By his own account, Guevara’s transformation is quixotic and incremental. In his book, he describes his encounters in a mature voice that balances a critical eye with youthful enthusiasm, and exposes his quiet passion for people in fleeting bursts. In the end, it is the culmination of incidents rather than any one or two moments that matters.
The film, for the most part, acknowledges this. The scenes are short, the motion is constant, and the mix of humor and sadness stays true to the spirit of the journey. Handheld camera shots and erratic jump cuts inject vibrancy, while original location photography adds authentic weight. Best of all, Guevara’s diary entries, told in voiceover, fill out García Bernal’s performance and sound very natural in the film’s contexts.
But the film argues for a more thorough transformation than the book does. Jarring dramatic scenes at a leper colony in Sao Pablo, Peru, mar the film’s otherwise carefully built meditative tone by adding a climax where one does not exist.

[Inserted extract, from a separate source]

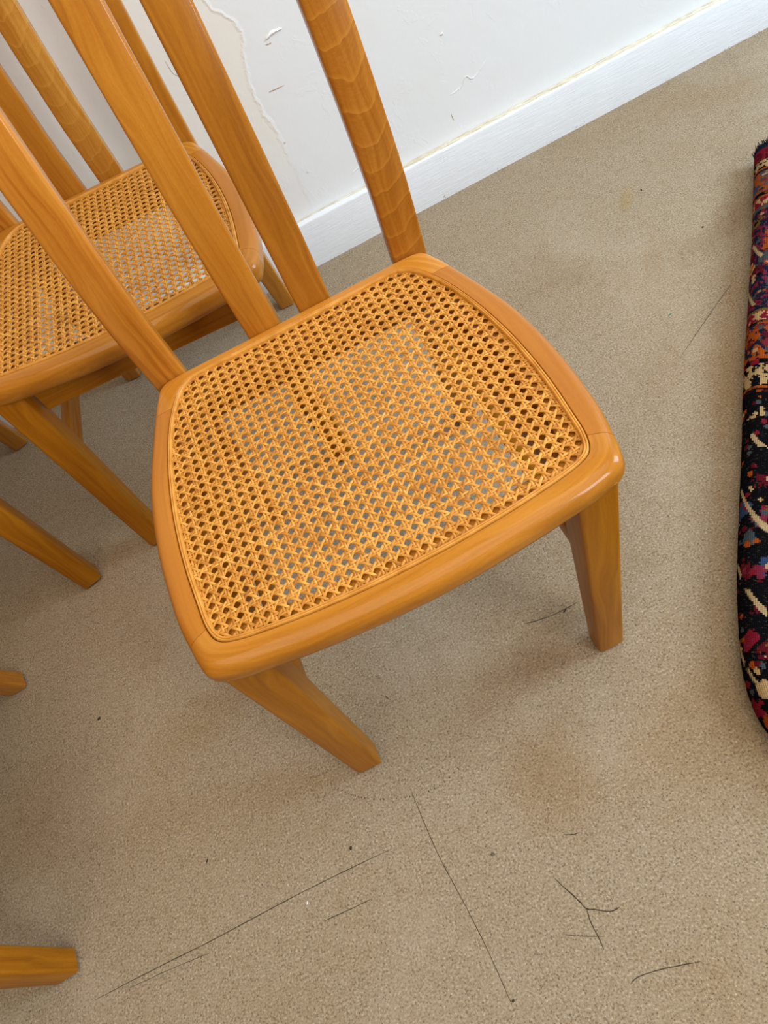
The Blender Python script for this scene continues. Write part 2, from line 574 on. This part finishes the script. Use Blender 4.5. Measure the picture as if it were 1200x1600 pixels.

Deciding to follow Guevara’s South American travels instead of his more famous exploits was a risky and sophisticated choice. Though the end titles briefly explain his ultimate destiny, the audience still may not understand who he was, or rather, how he was different from them. And that may be the point. The film’s unique contribution to Guevara’s story locates heroism in slow, humble beginnings, amid common everyday people on a journey. By extension, heroism exists among us, or within us, and everyone has the capacity to change the world.